Abbes described the tests as "criminal" and in total contradiction of human rights.
He said deformities could still be witnessed on the faces and bodies of people living in the area.
Abbes also accused the French of using thousands of nomads, prisoners and soldiers from the French army as laboratory rats so they could calculate and study the destructive effects of the nuclear experiment.
According to Algerian scientists, 17 nuclear tests were carried out by France between 1960 and 1966. Thousands of people died.
The sites were returned to Algerian authorities in 1967.
Michel Verger, veteran of the French army, who was at Reganne in 1961, said there should be an independent commission to look into the human and environmental consequences of the nuclear tests.
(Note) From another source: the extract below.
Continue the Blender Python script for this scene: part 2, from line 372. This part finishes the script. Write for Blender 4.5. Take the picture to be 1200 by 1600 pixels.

William Kob, survivor of what was known as Operation Green Jerboa in the same year, where it's alleged 195 soldiers were used as laboratory rats, is calling on France to recognise all those who died, and to compensate their widows. He also wants recognition for all the Algerian people.
A senior French military nuclear safety official last week strongly denied the French army used conscripts as guinea pigs.
He admitted that the army had deployed soldiers shortly after the blast to test how they reacted in contaminated terrain in the immediate aftermath of a blast. But the soldiers were wearing protective equipment, had been trained, and were pulled out when radioactivity climbed too far, he added.
Some veterans who worked on the experiments in Algeria, and subsequent tests on French Polynesian atolls, have said they were ordered to lie down and cover their eyes during the explosions, wearing nothing but shorts and T-shirts.